So says the little boy in DogFish. He doesn't like going to the park much because everyone has a dog. Except him. So he turns his attention toward persuading his mother that they should buy a dog to replace the boring goldfish. Every objection she raises, he counters - the goldfish can't fetch sticks, living on the 44th floor would be great exercise, the dog could read the paper while everyone was out, it wouldn't cost much money as it would eat scraps. But mother is the immovable object and our hero is not the unstoppable force. Even his hypnotic eyes don't work.

So he starts to think about what he does have, which is a goldfish. And in his imagination, they go for walks, and do all the things he would have done with his dog. And soon, the goldfish becomes much less boring than he'd thought, it becomes a dogfish, in fact. And it's quite a shame, don't you think, for those people who only have ordinary old dogs?

Why would I need a dog when I have the best goldfish in the world?

I liked this little picture book. I'm in sympathy with the dog-hungry little boy. To my mind, offering a persuasive argument that a goldfish can prove as wonderful a pet as a dog in just thirty-two pages is going some.

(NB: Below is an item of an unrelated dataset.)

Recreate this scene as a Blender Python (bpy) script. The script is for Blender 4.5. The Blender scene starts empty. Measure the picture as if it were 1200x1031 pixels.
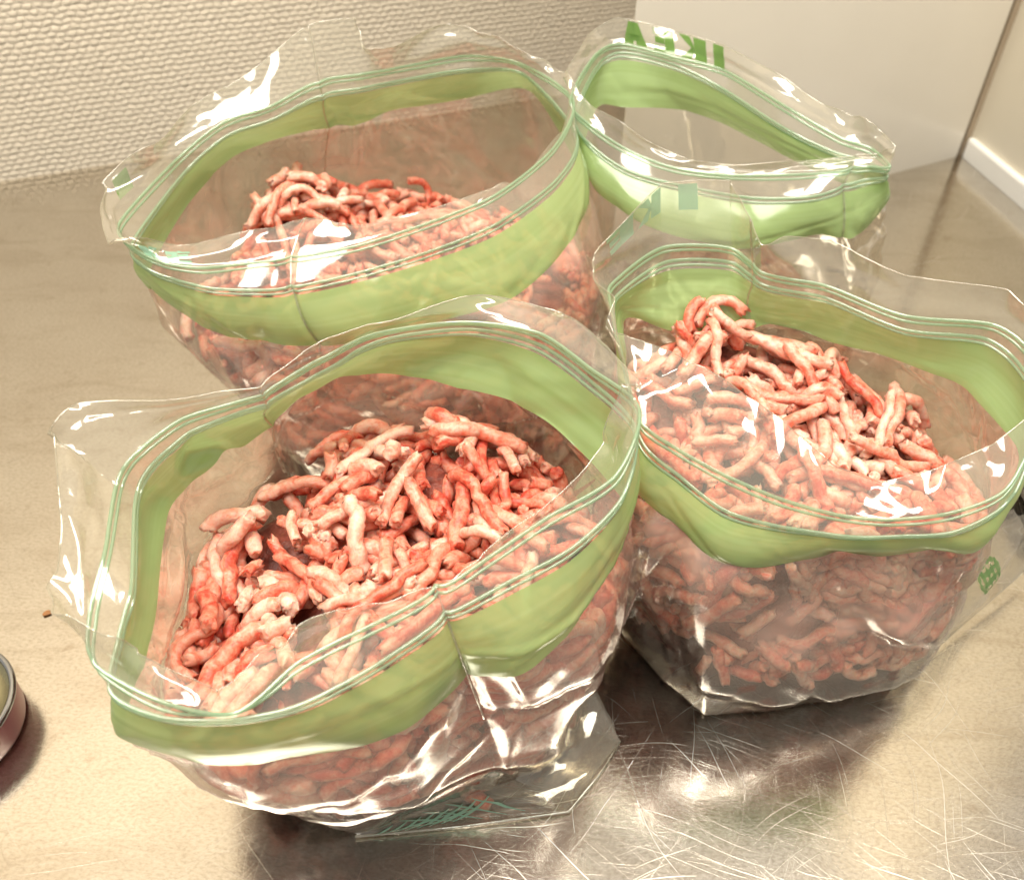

But the truth is that sometimes we can't have what we want. It wouldn't be fair to keep a dog in a flat when the people who live there are out all day. And somehow, whether you're five or fifty-five, you have to accept that. Counting your blessings is one way to do it.

However, children aren't always good at counting their blessings and preachy picture books aren't going to convince them it's a good idea. DogFish knows this, and it isn't preachy at all. It avoids saccharine with humour and surreal illustrations - as our hero tries every persuasive tactic he knows on his mother, his eyes are shown with concentric hynotising circles, a cat almost falls out of a tree at the shock of seeing a little trolley bearing a goldfish bowl trundling by, DogFish happily reads the FIN-ancial Times. So it's funny. If you can't always get you want, you're not going to get past it by being pious and perfect, but you just might if you make the best of it with humour.


My thanks to the nice people at Simon & Schuster for sending the book.

The ultimate picture book about unsuitable pets is, of course Dear Zoo by Rod Campbell.